The main point is, in brief, and also a hint before you start reading her essay, she is not asking us, the 99 per cent, the so-dubbed ‘corporation-exploited world proletariat’, to rebel against those ‘DWYL’ elites (although she implicitly makes a slight correlation with that notion, but okay, no ideologies are perfect though).

 

Read her thought-provoking, left-leaning essay in Jacobin (an American magazine with similarly left-wing theme), and contemplate it deeper.

 

Excerpt:

 

One consequence of this isolation is the division that DWYL creates among workers, largely along class lines. Work becomes divided into two opposing classes: that which is lovable (creative, intellectual, socially prestigious) and that which is not (repetitive, unintellectual, undistinguished). Those in the lovable work camp are vastly more privileged in terms of wealth, social status, education, society’s racial biases, and political clout, while comprising a small minority of the workforce.

For those forced into unlovable work, it’s a different story. Under the DWYL credo, labor that is done out of motives or needs other than love (which is, in fact, most labor) is not only demeaned but erased. As in Jobs’ Stanford speech, unlovable but socially necessary work is banished from the spectrum of consciousness altogether.

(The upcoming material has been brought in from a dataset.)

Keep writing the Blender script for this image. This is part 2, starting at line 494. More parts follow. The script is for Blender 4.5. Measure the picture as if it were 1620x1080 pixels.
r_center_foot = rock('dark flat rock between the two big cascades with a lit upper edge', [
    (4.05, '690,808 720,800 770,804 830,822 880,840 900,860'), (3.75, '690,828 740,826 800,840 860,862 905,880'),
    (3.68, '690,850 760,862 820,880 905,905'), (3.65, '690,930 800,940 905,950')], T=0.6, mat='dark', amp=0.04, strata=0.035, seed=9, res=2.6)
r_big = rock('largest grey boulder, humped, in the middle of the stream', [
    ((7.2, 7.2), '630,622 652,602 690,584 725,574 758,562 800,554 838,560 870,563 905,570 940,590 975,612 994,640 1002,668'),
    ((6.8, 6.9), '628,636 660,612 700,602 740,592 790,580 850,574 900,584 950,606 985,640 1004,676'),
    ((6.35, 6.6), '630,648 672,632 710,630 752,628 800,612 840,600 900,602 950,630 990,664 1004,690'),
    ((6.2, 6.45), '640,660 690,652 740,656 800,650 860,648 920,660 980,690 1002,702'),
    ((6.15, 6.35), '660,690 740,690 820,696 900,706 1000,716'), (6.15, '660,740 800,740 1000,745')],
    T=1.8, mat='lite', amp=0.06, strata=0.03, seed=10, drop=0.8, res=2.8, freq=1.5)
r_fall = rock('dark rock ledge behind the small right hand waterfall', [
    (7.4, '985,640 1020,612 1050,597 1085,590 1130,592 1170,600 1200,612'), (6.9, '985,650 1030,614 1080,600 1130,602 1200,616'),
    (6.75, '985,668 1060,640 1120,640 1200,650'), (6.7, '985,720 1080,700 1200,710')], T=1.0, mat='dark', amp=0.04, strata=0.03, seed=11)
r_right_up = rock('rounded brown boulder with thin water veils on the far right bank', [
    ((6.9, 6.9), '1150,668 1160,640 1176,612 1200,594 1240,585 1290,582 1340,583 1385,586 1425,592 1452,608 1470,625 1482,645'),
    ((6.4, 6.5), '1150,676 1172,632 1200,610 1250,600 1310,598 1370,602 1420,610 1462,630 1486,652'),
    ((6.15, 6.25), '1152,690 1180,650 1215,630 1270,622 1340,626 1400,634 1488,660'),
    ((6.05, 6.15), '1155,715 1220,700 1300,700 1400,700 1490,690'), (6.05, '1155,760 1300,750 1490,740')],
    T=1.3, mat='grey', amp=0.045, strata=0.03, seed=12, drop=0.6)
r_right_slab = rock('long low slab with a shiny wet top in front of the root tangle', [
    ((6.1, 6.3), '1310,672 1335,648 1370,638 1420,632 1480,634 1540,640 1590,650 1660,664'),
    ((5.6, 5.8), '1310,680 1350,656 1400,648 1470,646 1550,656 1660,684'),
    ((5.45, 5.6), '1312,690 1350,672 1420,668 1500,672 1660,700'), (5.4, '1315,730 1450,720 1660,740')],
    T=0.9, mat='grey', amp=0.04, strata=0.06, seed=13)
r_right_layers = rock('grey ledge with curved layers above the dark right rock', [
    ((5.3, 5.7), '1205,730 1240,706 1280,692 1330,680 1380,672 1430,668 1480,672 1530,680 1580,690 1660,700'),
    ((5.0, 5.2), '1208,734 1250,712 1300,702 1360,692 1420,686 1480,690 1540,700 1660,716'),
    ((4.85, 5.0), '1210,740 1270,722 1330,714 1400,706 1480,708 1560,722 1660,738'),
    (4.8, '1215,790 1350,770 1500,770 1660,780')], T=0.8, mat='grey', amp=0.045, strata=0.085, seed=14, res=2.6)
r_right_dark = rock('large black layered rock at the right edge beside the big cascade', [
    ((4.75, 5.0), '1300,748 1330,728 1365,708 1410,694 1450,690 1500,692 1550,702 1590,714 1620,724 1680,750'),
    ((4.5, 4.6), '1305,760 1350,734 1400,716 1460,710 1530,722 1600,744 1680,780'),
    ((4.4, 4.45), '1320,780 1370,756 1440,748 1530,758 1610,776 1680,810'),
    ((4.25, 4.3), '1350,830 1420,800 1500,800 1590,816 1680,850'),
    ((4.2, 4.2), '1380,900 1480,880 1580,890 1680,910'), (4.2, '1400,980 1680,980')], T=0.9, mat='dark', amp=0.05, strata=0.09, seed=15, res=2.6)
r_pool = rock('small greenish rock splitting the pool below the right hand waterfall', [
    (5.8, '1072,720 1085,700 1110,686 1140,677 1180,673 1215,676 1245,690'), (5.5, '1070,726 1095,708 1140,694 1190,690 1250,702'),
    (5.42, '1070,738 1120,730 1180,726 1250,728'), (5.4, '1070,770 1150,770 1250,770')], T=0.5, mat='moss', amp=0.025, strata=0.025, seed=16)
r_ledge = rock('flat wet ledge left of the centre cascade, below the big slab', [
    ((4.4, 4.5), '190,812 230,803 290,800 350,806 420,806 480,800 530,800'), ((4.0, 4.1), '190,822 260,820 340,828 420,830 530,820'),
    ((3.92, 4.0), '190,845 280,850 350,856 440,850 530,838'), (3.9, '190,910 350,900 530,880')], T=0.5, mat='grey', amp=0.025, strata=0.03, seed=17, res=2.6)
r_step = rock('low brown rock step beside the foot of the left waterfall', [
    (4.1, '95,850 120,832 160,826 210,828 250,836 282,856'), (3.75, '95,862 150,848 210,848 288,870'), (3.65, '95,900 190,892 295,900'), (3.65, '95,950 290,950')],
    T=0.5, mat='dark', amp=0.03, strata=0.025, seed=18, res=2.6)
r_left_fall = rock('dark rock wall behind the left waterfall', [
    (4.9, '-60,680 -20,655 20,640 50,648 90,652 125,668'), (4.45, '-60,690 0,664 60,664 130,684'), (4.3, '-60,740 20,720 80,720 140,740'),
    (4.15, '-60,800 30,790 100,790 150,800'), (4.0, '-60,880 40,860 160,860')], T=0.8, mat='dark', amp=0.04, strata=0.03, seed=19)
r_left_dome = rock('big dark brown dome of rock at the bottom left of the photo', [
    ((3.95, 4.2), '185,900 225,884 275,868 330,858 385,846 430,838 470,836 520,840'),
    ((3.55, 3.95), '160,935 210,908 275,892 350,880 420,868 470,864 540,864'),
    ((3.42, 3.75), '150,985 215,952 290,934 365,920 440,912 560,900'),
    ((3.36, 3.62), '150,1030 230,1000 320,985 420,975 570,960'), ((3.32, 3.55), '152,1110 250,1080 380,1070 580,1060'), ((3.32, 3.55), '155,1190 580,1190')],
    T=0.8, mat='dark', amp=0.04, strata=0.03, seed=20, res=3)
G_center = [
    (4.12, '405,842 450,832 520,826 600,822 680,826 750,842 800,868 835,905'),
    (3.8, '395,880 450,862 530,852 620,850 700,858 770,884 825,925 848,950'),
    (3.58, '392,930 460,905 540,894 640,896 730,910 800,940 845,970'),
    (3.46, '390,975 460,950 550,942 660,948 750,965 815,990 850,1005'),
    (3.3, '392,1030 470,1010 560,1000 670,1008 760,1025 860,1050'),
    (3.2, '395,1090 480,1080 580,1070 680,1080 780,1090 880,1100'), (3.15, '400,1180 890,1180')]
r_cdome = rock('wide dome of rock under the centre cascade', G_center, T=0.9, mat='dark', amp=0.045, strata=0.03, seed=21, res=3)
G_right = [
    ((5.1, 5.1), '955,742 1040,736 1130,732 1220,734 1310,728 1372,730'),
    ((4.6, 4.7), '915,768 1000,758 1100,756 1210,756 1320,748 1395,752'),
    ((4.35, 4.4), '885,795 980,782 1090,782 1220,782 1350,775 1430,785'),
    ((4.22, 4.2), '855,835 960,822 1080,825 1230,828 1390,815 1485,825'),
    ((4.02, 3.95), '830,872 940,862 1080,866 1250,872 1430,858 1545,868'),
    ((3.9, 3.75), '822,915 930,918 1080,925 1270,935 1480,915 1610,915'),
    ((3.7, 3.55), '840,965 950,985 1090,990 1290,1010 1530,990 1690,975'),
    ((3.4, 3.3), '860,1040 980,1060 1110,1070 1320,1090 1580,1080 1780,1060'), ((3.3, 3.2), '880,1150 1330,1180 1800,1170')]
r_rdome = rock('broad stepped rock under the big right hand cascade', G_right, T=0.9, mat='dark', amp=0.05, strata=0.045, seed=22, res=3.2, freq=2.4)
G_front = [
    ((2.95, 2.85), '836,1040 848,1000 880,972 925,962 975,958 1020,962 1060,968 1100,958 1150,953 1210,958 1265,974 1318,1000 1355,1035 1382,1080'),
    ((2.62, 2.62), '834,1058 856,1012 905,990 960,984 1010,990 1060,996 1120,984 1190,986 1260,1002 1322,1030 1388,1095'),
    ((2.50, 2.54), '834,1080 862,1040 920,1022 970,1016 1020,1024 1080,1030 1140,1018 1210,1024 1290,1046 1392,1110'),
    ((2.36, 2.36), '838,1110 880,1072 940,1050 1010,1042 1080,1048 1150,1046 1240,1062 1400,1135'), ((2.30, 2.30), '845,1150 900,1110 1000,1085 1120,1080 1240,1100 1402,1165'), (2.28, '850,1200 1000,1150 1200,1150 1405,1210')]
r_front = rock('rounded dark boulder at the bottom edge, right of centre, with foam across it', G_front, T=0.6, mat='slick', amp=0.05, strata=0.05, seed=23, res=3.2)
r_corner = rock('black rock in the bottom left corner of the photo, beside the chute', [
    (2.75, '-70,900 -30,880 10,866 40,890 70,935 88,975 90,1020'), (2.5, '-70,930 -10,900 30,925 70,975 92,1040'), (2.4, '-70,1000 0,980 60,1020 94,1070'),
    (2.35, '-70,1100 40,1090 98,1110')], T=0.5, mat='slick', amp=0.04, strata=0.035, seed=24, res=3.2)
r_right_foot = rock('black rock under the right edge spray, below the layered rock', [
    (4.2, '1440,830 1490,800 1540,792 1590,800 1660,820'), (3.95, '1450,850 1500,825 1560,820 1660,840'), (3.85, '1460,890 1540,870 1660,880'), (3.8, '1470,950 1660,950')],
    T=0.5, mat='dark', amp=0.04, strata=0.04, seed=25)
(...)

Think of the great variety of work that allowed Jobs to spend even one day as CEO: his food harvested from fields, then transported across great distances. His company’s goods assembled, packaged, shipped. Apple advertisements scripted, cast, filmed. Lawsuits processed. Office wastebaskets emptied and ink cartridges filled. Job creation goes both ways. Yet with the vast majority of workers effectively invisible to elites busy in their lovable occupations, how can it be surprising that the heavy strains faced by today’s workers (abysmal wages, massive child care costs, et cetera) barely register as political issues even among the liberal faction of the ruling class?